Jurek Owsiak takim postępowaniem szpitala jest bardzo zdziwiony. Zaznacza, że Szpital Dziecięcy im. prof. dr. med. Jana Bogdanowicza przy ul. Niekłańskiej w Warszawie to jedyna placówka, która nie przyjęła sprzętu WOŚP. - To jeden z 600 szpitali w Polsce, który jest przez WOŚP obdarowany.

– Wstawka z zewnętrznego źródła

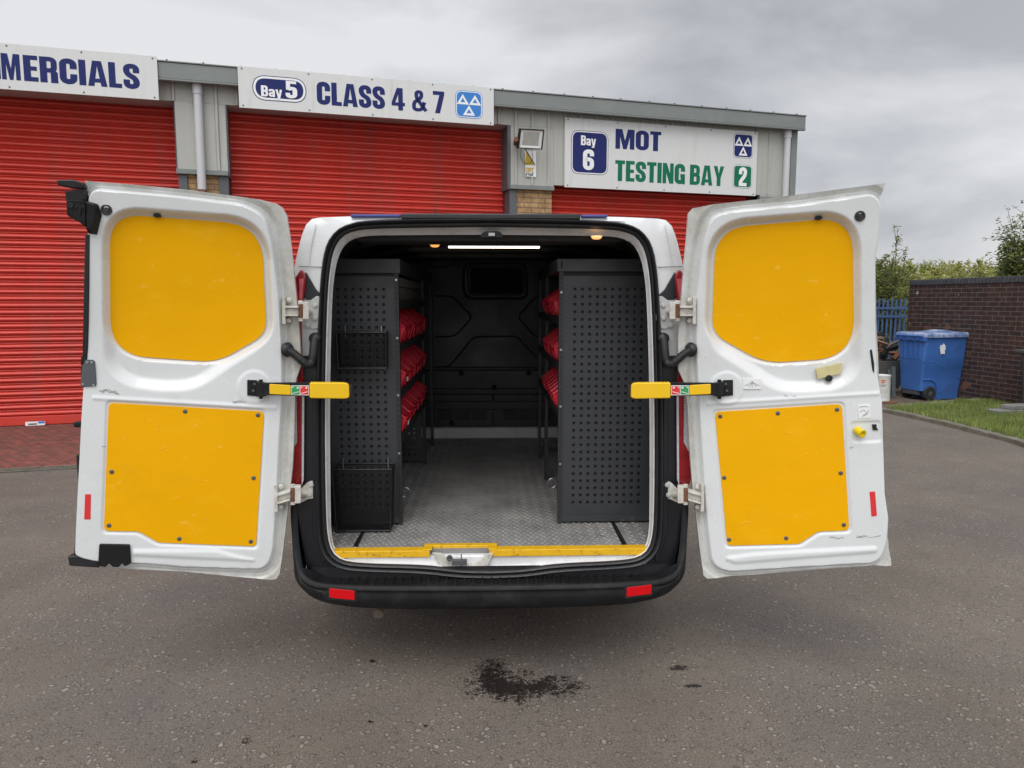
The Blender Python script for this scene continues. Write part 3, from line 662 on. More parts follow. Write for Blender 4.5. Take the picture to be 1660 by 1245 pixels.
# floodlight
fl = thing('floodlight', 'square black floodlight with white reflector tilted on the cladding', 'floodlight', tuple(BP(bu(860, 225, WW)[0], WW, 3.7)), BANG)
fp = BW(WW-.30); fp = Plane(fp.px(860, 226), (fp.n+np.array([0.12, 0, -.32])))
q = [(843, 208.5), (882.5, 210.5), (879, 242.5), (839.5, 240.5)]
def inset(q, k): c = np.mean(np.array(q, float), 0); return [tuple(c+(np.array(p)-c)*k) for p in q]
mb = MB(); mb.slab(fp, q, -.055, -.012)
for k in range(4):
    a, b, c_, d_ = q[k], q[(k+1) % 4], inset(q, .90)[(k+1) % 4], inset(q, .90)[k]; mb.slab(fp, [a, b, c_, d_], -.0118, .006)
mb.build('housing', M['lightbody'], fl, bev=.002)
mb = MB()
for k in range(4):
    a, b, c_, d_ = inset(q, .895)[k], inset(q, .895)[(k+1) % 4], inset(q, .66)[(k+1) % 4], inset(q, .66)[k]
    mb.add([fp.px(*a, -.001), fp.px(*b, -.001), fp.px(*c_, -.011), fp.px(*d_, -.011)], [(0, 1, 2, 3)])
mb.build('reflector', M['reflw'], fl, smooth=False, fixn=False)
mb = MB(); mb.slab(fp, inset(q, .66), -.0115, -.0095); mb.build('diffuser', M['diffuser'], fl)
mb = MB(); a = fp.px(838, 226, -.03); b = BP(bu(836, 226, WW)[0], WW, a[2]); mb.tube([a, b], .035, 10); mb.build('bracket', M['rust'], fl)
mb = MB()
pts = [fp.px(847, 242, -.04), BW(WW-.10).px(843, 252), BW(WW-.06).px(848, 264), BW(WW-.06).px(858, 266), BW(WW-.07).px(864, 258), fp.px(864, 243, -.04)]
mb.tube(resample(pts, 20), .004, 6); mb.tube([fp.px(853, 242, -.04), BW(WW-.05).px(867, 267)], .008, 6); mb.build('cable', M['rubber'], fl)
# ================================================================= VAN
van = thing('delivery_van', 'white panel van seen from behind with both rear doors open and racking inside', 'van', (0, 5.6, 0))
def PX(x, y, Y): p = at_y(x, y, Y); return (abs(p[0]), p[2])
ZF = float(at_y(795, 889, 3.20)[2])      # load floor height
YB = float(at_z(780, 708, ZF)[1])        # bulkhead foot
def half(pts, Y, n=90, ch=2):
    P = [np.array(PX(x, y, Y)) for x, y in pts]; P[0][0] = 0; P[-1][0] = 0
    for _ in range(ch):
        Q = [P[0]]
        for a, b in zip(P[:-1], P[1:]): Q += [a*.75+b*.25, a*.25+b*.75]
        Q.append(P[-1]); P = Q
    return resample(P, n)
def loop(h, Y, dx=0, dz=0, sx=1, sz=1, zc=1.2):
    h = [(x*sx+(dx*min(1, x/.4)), zc+(z-zc)*sz+dz*np.clip((z-zc)/.4, -1, 1)) for x, z in h]
    Rr = [(x, Y, z) for x, z in h]; Ll = [(-x, Y, z) for x, z in h[::-1]][1:-1]
    return Rr+Ll
hj0 = half([(795, 906), (960, 903), (1036, 898), (1052, 880), (1053, 800), (1053, 650), (1049, 500), (1044, 440), (1032, 402), (1008, 386), (960, 383.5), (795, 382)], 3.17)
hj1 = half([(795, 923), (850, 921), (900, 913), (1000, 909), (1040, 903), (1058, 880), (1061, 800), (1061, 650), (1057, 500), (1051, 425), (1038, 388), (1012, 374), (960, 371), (795, 368)], 3.15)
hs1 = half([(795, 937), (850, 935), (910, 926), (1000, 922), (1045, 916), (1070, 892), (1076, 850), (1076, 650), (1070, 500), (1064, 420), (1052, 384), (1026, 363), (970, 356), (795, 353.5)], 3.15)
ho = half([(795, 962), (1000, 962), (1070, 950), (1090, 900), (1094, 820), (1112, 760), (1119, 600), (1113, 500), (1106, 436), (1099, 405), (1091, 378), (1086, 366), (1080, 358.5), (1070, 355.5), (1050, 354.5), (985, 351.5), (795, 349.5)], 3.17)
mb = MB(); mb.grid([loop(hj0, 3.27, dx=.05, dz=.03), loop(hj0, 3.215, dx=.012, dz=.010), loop(hj0, 3.205, dx=.008, dz=.007), loop(hj0, 3.20, dx=.011, dz=.010), loop(hj1, 3.155, dx=-.004), loop(hj1, 3.15)], closed=True)
mb.build('door_jamb', M['jamb'], van, fixn=False)
def lerp(a, b, t): return [tuple(np.array(p)*(1-t)+np.array(q_)*t) for p, q_ in zip(a, b)]
mb = MB(); A_ = loop(hj1, 3.15); B_ = loop(hs1, 3.15)
def bulge(t, dy): return [(p[0], p[1]-dy, p[2]) for p in lerp(A_, B_, t)]
mb.grid([bulge(0, -.01), bulge(0, .006), bulge(.1, .016), bulge(.26, .020), bulge(.38, .014), bulge(.46, .002), bulge(.54, .004), bulge(.64, .018), bulge(.8, .022), bulge(.93, .014), bulge(1, .002), bulge(1.02, -.012)], closed=True)
mb.build('door_seal', M['rubber'], van, fixn=False, ang=60)
mb = MB(); L0 = loop(hs1, 3.16); L1 = loop(ho, 3.17)
rows = [L0, lerp(L0, L1, .5), L1]
for dy, dx in ((.006, .006), (.02, .012), (.05, .020), (.15, .028), (.5, .038), (2.2, .042), (3.6, .03)):
    rows.append([(x+math.copysign(dx, x)*(1 if abs(x) > .3 else abs(x)/.3), Y+dy, z+(dx*.35 if z > 1.9 else 0)) for x, Y, z in L1])
def front(Y, ztop, sx): return [(x*sx, Y, min(z, ztop)) for x, _, z in rows[-1]]
rows += [front(7.2, 1.95, .97), front(7.5, 1.25, .95), front(7.95, 1.05, .85), front(8.08, .7, .78)]
mb.grid(rows, closed=True); n_ = len(L0)
b_ = len(mb.v)-n_; mb.f.append(tuple(range(b_, b_+n_))); mb.m.append(0)
mb.build('body_shell', M['body'], van, fixn=False, ang=50)
# roof edge trim: black rubber strip and the blue paint remnants
mb = MB()
def top_strip(x0, x1, y0, y1, Y0, Y1, zoff=0):
    P0 = at_y(x0, y1, Y0); P1 = at_y(x1, y0, Y0)
    mb.box(P0[0], P1[0], Y0, Y1, P0[2], P1[2])
top_strip(650, 941, 346.5, 355, 3.135, 3.30); mb.build('roof_strip', M['rubber'], van, bev=.006)
mb = MB()
for (a, b, c_, d_) in ((568, 649.4, 347.5, 351.5), (942, 985, 348, 352)): top_strip(a, b, c_, d_, 3.15, 3.34)
mb.build_split('roof_panel_edge', M['bluepaint'], van, bev=.003)
mb = MB(); p = at_y(706, 350, 4.6); mb.tube([(p[0], 4.6, 2.0), (p[0], 4.6, at_y(706, 338, 4.6)[2])], .004, 6); mb.build('aerial', M['rubber'], van)
def outline_tube(pts, r, closed, pl, mb, rad=8):
    P = round_poly(pts, rad, closed, 5); P = [pl.px(p[0], p[1], r*.2) for p in P]
    if closed: P = P+[P[0]]
    mb.tube(P, r, 6)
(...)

Ma sprzętu za ponad 1,6 mln złotych. - Oczekiwaliśmy więc od dyrekcji życzliwości - przyznaje Owsiak.
"Szkoda, panie dyrektorze"
Za pieniądze zebrane w czasie zeszłorocznego finału WOŚP fundacja zakupiła sprzęt wartości 45 mln zł. Wśród tych zakupów znalazło się 78 najwyższej klasy aparatów ultrasonograficznych, które trafić miały tam, gdzie jest szansa na wczesne wykrycie chorób nowotworowych u dzieci oraz do ośrodków klinicznych, gdzie się te dzieci leczy.
WOŚP miał tylko jeden warunek - placówki musiały utrzymać sprzęt, ponieważ NFZ odmówił przeznaczenia dodatkowych pieniędzy dla lekarzy i personelu medycznego.
- Pan dyrektor szpitala na Niekłańskiej jako jedyny przesłał nam pismo, że jeżeli my damy pieniądze na utrzymanie tego sprzętu, to oni go wtedy chętnie wezmą. Panie dyrektorze, życzę panu, żeby pan uzdrowił polską służbę zdrowia, żeby tych pieniędzy starczało na wszystko. Ale póki ich nie ma, to od 18 lat próbujemy wam pomóc, żebyście pracowali, używając bardzo dobrego sprzętu. Pan odmówił, szkoda, bo przez to rodzice tracą jeden punkt, gdzie mogliby robić konsultacje - mówi w przededniu kolejnego, XVIII finału Owsiak.
Jedno urządzenie, sporo problemów
Rzeczniczka szpitala Magdalena Kojder przyznaje, że urządzenia, które chciała przekazać WOŚP rzeczywiście w szpitalu dziś nie ma. Ale dodaje, że placówka tak naprawdę nie odmówiła jego przyjęcia, tylko nie doczekała się odpowiedzi na pismo, w którym szpital prosił o możliwość umieszczenia urządzenia na innym oddziale.
- Problemem jest to, że mielibyśmy dostać sprzęt USG, ale warunkiem było świadczenie profilaktyki onkologicznej. A my oddziału onkologii nie mamy. Wysłaliśmy do WOŚP pismo z pytaniem, czy moglibyśmy ten sprzęt umieścić na oddziale neonatologii, gdzie noworodkom wykonuje się USG brzucha i gdzie ten sprzęt bardzo by się przydał, ale nie dostaliśmy od WOŚP odpowiedzi - podkreśla.
Trudno jednak nie odnieść wrażenia, że dar WOŚP to jednak prezent kłopotliwy. Problemów ze sprzętem jest bowiem sporo, rzecznik wymienia najważniejsze. Po pierwsze szpital musiałby sam finansować nie tylko utrzymanie sprzętu od WOŚP, ale i badania wykonywane na nim, bo zasadą jest to, że są one bezpłatne.
- Po drugie dostalibyśmy sprzęt za 50 tys. zł, a musielibyśmy zatrudnić obsługującą go osobę, której musielibyśmy zapłacić 100 tys. zł rocznie - podsumowuje rzecznik.